Scholars of early cinema gender politics place the film beside The Boundary Rider for its proto-feminist outrage, yet its lurid pleasures complicate any #MeToo reclamation. The camera lingers on Nora’s stockinged ankle as she climbs into captivity—an ankle that, in 1922, was the equivalent of full-frontal. The spectator is thus implicated; every gasp of condemnation carries a frisson of voyeuristic collusion.
Restoration Revelations
The 2022 4K restoration reveals textures previously lost: the moiré pattern on Keene’s silk waistcoat, the liver spots on Mother Prescott’s temple, the dust motes dancing like plankton in a sunbeam. Most startling is the discovery of a censored shot—four frames—showing a toddler bride in the background, her veil stitched from the same lace as Nora’s.
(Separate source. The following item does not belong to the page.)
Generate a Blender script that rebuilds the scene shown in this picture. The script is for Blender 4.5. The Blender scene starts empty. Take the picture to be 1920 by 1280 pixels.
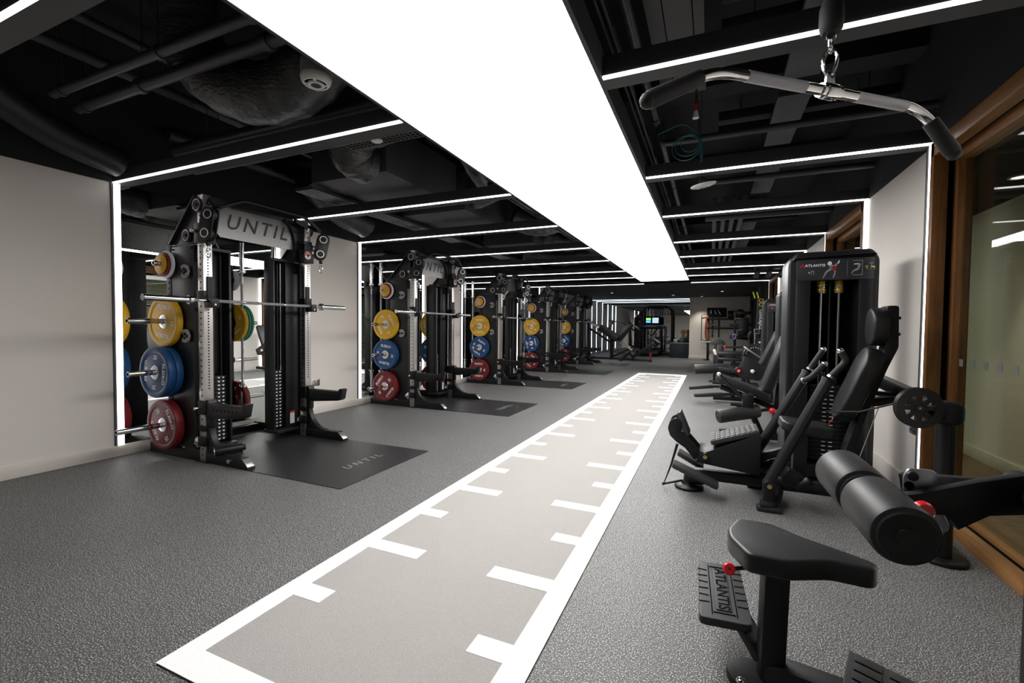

The BBFC demanded its removal in April 1923, claiming it would “encourage Bolshevik repudiation of marriage.” Those four frames, now reinstated, rupture whatever campy distance modern viewers hide behind; the film becomes a documentary of atrocity, staged or not.
Final Projection
So, is Trapped by the Mormons “good”? Such taxonomy feels petty. It is indispensable—a bruise on the body politic that refuses to fade. It heralds the moment when cinema discovered it could sell terror in bulk, when fear became a SKU. Watch it at midnight, lights off, subwoofer humming like a distant hymnal. You will emerge blinking into your darkened living room convinced every shadow sports a starched collar and a predatory grin. And somewhere, in the celluloid afterglow, you’ll hear the ghost of that anonymous organist pounding out a chord that predates the talkies yet speaks in tongues: “Trust no shepherd who counts his flock in bed.”
—Projected in perpetuity at the crossroads where sanctimony meets sadism.